The reason for Charlie Shrem's absence from the show is still something of a mystery. I asked Jason King, the founder of the event, as well as one of Shrem's replacements on the Bitcoin Foundation's board, Brock Pierce. Neither could tell me anymore than what we already knew, that it had something to do with his legal trouble.

However, despite initial headlines to the contrary, Shrem says he wasn't specifically banned from attending the conference and commented via Reddit that he “wasn’t banned from this or any conference. There’s a story behind what happened but legal has advised not to comment on the specifics.”

That remains where we stand on the reasoning for his absence, but it should be noted that Shrem has since been scheduled to speak at other events.

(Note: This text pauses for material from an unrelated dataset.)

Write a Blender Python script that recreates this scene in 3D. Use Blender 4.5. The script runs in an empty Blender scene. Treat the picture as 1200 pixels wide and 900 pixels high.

The event mostly went on without him and it had more than enough speakers to cover for him. As a whole, the conference was designed for the Bitcoin businesses, entrepreneurs and the hardcore faithful. Nearly everyone I met had a Bitcoin related business of some sort, with ticket prices ranging in the hundreds, the event was not for the casual onlooker.

One of those entrepreneurs, a Bitcoin angel investor visiting from a foreign country had a rude awakening to the reality of Washington D.C. Shortly after arriving, while traveling on the D.C. Metro, three or four men walked up and grabbed his suitcases off the ground. When he went to protest, one of them brandished a knife. The thieves made off with his clothes and a few valuables, but his laptop and iPad, which were held in a pouch over his shoulder and behind his back, remained untouched. It was there that he had a not-insignificant amount of Bitcoins stored (although he declined to say how much). It was a close call and a scary reminder of the poverty that continues to afflict the nation's capital.

Zhou Tonged and and YTCracker performed and those that attended were given a good show, but the crowd was small. It’s likely that most of the problems had to do with timing. For whatever reason the two acts were set to go hours after the last speech was scheduled. By the time it kicked off, most everyone had either returned to their hotels or was out enjoying the nightlife.

Despite Shrem's absence, the Hotel's incompetence, and a few missed speeches, the event had a lot to offer to the Bitcoin enthusiast and those looking to network. Some changes will likely be made for next year, hopefully including a change of venue, but this was a great start at establishing a presence in Washington D.C.

Maybe next year we can get the city's politically powerful residents to attend.